----- Given entries -----

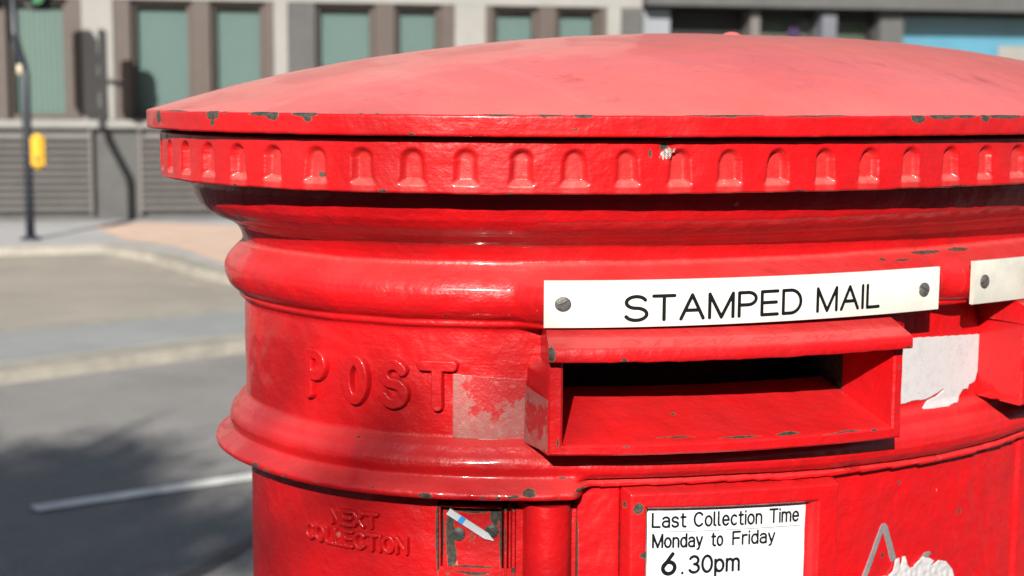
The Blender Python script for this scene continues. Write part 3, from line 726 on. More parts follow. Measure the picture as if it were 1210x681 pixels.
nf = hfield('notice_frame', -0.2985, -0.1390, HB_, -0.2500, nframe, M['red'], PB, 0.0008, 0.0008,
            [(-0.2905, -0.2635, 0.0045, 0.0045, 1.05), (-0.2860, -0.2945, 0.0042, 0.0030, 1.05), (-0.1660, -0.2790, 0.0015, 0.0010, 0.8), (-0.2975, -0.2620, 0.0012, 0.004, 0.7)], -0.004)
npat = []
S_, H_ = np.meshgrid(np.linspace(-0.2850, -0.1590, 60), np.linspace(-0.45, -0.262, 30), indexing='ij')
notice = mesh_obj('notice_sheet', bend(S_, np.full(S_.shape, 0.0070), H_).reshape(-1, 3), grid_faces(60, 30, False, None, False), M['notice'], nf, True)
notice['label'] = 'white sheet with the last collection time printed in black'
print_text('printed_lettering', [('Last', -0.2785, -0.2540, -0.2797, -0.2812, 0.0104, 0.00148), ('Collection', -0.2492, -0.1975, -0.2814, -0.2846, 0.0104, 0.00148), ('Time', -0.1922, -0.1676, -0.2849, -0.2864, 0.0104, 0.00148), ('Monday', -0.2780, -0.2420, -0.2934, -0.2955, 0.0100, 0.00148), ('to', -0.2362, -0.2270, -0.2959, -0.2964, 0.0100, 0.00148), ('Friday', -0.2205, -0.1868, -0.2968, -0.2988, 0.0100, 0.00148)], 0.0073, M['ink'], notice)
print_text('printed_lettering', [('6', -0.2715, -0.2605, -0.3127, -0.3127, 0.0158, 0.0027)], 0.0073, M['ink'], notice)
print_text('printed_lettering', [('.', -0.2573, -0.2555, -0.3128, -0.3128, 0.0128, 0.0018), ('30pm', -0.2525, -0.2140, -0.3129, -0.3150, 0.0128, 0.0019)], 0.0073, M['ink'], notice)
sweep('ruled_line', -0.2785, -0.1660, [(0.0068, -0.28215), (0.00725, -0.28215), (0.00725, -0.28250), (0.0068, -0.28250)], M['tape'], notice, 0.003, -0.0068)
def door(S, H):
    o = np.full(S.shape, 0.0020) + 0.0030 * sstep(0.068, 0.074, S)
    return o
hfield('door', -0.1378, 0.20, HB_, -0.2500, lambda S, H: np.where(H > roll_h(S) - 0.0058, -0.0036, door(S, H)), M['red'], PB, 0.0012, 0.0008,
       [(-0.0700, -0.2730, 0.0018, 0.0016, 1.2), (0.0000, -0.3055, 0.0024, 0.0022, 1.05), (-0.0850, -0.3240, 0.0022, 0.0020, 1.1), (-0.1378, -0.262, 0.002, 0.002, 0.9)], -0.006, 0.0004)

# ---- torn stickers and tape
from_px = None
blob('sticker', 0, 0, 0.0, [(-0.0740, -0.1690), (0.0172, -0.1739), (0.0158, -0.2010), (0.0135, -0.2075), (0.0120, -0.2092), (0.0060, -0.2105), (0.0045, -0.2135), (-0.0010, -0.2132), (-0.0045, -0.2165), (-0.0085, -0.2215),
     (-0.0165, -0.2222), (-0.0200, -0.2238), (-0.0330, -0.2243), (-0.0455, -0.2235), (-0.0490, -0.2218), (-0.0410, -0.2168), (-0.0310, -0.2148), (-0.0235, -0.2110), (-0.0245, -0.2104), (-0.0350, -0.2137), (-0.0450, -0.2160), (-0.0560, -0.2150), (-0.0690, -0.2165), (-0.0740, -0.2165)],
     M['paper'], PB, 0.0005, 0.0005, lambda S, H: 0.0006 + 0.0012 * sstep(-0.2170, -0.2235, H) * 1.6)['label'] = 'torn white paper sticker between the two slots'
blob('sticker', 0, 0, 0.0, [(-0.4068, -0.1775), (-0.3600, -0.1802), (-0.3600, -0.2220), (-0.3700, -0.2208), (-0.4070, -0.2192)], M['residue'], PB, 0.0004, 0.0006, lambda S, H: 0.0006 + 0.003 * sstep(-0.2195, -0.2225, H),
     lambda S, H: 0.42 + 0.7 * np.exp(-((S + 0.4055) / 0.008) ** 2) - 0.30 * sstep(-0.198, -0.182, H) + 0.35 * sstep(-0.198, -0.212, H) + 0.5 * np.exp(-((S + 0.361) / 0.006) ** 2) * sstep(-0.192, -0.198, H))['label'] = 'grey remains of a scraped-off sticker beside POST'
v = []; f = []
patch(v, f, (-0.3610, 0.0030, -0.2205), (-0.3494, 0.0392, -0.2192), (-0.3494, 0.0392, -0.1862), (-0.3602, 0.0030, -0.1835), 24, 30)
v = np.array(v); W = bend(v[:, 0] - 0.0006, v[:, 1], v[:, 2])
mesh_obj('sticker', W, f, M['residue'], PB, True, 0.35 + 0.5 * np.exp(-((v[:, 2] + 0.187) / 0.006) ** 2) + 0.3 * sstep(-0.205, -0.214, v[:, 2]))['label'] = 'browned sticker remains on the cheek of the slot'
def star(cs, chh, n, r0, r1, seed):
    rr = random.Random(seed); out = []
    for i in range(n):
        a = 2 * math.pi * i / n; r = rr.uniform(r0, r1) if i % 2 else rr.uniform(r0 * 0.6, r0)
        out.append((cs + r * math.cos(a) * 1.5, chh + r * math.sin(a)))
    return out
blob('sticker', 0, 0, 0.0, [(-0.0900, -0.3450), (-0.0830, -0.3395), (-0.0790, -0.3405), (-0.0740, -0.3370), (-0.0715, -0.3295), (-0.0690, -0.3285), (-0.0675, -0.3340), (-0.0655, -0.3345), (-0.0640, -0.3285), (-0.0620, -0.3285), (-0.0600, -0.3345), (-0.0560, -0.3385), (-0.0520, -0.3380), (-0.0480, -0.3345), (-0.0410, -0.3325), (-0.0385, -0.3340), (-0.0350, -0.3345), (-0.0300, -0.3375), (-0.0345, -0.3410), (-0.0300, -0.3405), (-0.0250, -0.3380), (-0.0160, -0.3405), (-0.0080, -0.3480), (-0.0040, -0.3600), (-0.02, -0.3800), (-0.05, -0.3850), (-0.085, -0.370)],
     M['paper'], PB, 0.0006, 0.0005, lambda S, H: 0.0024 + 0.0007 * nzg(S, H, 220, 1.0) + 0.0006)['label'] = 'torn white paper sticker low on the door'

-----
----- Given entries -----

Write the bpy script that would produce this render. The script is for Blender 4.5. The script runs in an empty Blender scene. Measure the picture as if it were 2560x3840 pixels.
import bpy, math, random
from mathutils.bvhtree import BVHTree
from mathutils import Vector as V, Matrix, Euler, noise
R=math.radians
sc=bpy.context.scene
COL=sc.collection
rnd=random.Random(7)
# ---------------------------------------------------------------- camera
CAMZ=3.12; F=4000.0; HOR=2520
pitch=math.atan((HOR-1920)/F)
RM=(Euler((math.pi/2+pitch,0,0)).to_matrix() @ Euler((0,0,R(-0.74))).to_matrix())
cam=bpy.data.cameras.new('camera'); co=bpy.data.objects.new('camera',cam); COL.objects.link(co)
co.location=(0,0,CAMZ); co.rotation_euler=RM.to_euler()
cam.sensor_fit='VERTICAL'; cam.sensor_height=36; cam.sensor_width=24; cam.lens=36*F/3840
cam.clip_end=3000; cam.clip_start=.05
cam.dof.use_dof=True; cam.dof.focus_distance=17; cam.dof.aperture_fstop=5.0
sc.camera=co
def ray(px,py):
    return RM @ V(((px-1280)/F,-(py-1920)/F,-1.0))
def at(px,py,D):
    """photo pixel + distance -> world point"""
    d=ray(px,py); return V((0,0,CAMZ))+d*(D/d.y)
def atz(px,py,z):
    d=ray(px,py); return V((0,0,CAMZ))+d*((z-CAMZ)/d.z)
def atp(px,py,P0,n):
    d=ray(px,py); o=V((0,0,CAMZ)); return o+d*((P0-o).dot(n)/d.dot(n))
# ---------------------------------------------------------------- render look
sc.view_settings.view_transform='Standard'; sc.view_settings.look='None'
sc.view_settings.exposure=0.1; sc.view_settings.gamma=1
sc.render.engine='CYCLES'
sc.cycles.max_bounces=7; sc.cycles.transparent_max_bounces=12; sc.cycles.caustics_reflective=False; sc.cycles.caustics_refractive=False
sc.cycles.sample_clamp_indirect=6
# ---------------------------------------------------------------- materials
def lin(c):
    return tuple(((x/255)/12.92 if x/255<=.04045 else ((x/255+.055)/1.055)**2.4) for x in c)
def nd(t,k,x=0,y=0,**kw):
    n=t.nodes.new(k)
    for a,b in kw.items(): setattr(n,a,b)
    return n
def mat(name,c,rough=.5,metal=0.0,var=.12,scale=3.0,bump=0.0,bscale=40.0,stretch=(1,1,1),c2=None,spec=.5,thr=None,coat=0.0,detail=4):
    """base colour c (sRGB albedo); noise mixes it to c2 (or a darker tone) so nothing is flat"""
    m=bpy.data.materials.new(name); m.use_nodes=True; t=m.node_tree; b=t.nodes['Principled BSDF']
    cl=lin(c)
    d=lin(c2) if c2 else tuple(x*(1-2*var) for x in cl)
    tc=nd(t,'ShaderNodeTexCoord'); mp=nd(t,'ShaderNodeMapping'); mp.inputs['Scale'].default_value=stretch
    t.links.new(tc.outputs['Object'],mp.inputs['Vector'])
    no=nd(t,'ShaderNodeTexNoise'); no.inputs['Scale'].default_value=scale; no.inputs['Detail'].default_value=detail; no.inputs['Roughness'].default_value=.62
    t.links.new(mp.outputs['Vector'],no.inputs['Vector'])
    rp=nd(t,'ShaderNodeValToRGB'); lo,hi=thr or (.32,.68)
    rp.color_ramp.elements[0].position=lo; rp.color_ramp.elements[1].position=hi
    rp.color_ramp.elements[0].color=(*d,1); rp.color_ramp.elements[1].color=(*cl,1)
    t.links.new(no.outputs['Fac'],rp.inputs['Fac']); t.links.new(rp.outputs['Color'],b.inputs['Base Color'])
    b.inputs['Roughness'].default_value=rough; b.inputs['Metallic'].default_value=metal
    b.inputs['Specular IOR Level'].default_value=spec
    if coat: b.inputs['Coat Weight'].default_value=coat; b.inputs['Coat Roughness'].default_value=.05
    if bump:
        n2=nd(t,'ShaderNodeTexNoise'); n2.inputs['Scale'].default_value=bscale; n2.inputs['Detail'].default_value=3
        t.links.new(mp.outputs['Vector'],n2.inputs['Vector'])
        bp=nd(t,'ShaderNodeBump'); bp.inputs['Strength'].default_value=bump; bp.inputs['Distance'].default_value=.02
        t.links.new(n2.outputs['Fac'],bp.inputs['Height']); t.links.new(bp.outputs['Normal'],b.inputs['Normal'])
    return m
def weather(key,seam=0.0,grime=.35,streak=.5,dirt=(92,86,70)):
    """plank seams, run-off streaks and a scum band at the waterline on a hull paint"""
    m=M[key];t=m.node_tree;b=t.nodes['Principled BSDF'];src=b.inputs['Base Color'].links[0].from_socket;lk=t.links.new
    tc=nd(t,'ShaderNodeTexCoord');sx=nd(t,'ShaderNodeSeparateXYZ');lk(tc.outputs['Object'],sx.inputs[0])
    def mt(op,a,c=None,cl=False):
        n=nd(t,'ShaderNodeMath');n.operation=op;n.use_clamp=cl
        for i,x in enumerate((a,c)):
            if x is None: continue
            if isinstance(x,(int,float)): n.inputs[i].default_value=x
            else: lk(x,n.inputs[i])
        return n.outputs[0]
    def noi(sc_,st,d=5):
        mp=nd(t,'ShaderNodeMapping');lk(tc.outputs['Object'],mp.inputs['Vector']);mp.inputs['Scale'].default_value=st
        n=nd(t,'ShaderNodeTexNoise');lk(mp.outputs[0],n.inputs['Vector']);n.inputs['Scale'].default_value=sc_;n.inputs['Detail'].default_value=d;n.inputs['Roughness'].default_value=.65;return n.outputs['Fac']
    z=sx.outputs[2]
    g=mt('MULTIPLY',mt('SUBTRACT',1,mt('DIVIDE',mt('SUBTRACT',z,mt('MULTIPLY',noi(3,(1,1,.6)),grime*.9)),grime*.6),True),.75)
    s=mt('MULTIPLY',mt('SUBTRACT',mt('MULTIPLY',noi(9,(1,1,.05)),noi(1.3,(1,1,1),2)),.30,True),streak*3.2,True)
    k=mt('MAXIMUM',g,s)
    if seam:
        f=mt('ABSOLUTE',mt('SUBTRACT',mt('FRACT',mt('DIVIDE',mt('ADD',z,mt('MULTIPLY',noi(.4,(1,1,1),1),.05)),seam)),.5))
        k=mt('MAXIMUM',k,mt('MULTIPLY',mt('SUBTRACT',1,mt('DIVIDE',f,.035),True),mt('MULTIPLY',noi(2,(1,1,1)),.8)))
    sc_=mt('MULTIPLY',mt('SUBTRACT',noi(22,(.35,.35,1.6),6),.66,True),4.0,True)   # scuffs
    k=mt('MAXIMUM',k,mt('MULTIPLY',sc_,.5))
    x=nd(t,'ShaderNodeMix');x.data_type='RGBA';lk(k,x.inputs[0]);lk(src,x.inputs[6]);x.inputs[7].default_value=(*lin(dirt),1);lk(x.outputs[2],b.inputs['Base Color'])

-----
----- Given entries -----

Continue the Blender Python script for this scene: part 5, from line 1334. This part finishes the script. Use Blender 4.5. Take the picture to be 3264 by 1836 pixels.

-----

» **Written instruction**
List every line from the entries above in which "Measure" appears.

» **Solved problem**
The Blender Python script for this scene continues. Write part 3, from line 726 on. More parts follow. Measure the picture as if it were 1210x681 pixels.
Write the bpy script that would produce this render. The script is for Blender 4.5. The script runs in an empty Blender scene. Measure the picture as if it were 2560x3840 pixels.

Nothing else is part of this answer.